* _Data block_:
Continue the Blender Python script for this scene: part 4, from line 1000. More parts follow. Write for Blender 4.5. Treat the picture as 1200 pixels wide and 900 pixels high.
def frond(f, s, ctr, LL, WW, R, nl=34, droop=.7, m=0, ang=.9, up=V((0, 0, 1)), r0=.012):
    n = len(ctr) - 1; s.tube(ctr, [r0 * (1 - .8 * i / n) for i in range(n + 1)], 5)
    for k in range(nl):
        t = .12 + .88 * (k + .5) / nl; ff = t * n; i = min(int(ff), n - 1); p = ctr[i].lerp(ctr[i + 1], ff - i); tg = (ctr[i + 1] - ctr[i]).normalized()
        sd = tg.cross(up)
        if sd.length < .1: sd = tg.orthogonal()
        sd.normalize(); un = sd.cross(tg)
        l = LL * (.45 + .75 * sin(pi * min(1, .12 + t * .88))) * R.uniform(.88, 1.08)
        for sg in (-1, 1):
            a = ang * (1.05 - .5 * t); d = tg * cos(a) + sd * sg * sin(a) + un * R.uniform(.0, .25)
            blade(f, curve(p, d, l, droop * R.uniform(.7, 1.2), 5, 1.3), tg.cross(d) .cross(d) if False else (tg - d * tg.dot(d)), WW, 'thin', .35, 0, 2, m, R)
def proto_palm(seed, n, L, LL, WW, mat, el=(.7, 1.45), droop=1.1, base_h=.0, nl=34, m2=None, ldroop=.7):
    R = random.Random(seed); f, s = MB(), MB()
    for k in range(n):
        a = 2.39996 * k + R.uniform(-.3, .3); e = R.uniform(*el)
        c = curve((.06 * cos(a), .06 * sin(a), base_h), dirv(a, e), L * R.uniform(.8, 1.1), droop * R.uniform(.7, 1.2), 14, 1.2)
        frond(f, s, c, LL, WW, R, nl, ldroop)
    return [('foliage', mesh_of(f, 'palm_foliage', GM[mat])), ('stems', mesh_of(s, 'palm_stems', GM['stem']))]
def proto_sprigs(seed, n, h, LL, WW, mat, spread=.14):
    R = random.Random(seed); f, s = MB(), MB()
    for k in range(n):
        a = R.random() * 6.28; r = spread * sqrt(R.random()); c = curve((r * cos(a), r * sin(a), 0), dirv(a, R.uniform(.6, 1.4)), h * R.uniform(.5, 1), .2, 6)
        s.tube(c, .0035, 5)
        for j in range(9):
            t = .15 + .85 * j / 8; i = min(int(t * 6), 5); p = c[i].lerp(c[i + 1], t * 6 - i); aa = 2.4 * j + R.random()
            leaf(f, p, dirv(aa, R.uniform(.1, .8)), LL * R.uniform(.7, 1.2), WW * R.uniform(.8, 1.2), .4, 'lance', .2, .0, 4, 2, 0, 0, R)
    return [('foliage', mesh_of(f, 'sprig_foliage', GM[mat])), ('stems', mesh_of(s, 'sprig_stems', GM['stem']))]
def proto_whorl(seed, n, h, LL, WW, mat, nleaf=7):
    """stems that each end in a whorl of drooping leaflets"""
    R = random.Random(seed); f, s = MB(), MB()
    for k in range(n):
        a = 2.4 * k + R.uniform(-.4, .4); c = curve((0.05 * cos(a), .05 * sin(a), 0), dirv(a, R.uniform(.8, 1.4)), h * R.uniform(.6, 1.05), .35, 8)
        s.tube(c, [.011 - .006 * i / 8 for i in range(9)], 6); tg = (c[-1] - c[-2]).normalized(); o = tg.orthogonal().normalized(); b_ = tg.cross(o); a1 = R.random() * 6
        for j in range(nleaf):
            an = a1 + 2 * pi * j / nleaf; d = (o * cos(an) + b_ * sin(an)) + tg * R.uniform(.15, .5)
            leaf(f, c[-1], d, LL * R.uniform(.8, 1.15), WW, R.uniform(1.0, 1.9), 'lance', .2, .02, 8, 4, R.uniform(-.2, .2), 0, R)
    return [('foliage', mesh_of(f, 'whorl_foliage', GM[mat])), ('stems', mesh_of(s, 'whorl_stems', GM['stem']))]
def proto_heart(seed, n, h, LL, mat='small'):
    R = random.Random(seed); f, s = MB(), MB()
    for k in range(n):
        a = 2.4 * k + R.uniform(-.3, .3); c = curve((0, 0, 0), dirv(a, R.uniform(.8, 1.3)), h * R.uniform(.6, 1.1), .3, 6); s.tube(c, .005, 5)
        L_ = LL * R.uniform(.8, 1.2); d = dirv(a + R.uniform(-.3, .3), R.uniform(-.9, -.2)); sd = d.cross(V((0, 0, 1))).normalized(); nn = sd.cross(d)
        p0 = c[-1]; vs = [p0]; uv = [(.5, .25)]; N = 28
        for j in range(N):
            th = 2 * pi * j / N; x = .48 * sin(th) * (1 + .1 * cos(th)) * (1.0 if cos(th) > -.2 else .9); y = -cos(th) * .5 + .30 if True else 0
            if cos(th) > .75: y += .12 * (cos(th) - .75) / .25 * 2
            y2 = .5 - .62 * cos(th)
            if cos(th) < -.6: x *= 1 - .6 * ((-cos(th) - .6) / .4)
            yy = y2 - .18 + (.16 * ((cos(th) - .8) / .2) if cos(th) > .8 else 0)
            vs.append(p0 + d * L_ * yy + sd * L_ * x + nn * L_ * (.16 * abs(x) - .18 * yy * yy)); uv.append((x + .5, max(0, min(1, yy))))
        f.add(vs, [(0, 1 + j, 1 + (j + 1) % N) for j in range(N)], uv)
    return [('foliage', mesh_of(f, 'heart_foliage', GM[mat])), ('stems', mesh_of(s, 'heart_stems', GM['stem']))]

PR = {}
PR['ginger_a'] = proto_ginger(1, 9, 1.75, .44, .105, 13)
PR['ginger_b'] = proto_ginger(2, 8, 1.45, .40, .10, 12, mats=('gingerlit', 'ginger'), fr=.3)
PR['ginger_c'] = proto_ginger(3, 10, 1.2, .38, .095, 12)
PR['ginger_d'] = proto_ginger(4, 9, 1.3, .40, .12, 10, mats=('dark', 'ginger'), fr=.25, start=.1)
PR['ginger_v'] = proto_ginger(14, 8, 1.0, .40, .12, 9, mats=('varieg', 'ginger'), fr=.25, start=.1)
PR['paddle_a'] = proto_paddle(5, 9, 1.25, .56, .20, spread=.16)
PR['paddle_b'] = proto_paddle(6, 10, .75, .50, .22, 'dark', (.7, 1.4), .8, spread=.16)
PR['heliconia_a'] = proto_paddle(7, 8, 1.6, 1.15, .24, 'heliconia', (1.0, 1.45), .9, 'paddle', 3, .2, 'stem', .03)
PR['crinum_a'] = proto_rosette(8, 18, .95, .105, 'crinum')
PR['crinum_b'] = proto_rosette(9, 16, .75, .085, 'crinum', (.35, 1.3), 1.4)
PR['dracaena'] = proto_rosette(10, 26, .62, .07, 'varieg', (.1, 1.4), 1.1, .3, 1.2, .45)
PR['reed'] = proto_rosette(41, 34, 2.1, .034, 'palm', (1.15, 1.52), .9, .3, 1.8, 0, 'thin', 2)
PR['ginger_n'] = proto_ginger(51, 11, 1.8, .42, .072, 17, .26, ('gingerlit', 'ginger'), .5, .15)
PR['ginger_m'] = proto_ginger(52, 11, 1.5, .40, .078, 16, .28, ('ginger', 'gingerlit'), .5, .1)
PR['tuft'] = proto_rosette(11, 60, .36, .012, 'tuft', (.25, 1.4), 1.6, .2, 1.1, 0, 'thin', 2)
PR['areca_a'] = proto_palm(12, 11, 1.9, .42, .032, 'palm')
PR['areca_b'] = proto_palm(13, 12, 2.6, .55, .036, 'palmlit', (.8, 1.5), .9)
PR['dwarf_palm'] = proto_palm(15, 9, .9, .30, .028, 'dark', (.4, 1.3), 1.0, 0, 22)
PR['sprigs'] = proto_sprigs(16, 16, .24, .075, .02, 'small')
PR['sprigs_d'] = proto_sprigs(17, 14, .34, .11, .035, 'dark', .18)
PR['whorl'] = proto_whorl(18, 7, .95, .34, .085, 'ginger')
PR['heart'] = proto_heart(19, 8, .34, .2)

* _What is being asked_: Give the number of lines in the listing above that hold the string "start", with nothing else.

* _Output for this task_: 2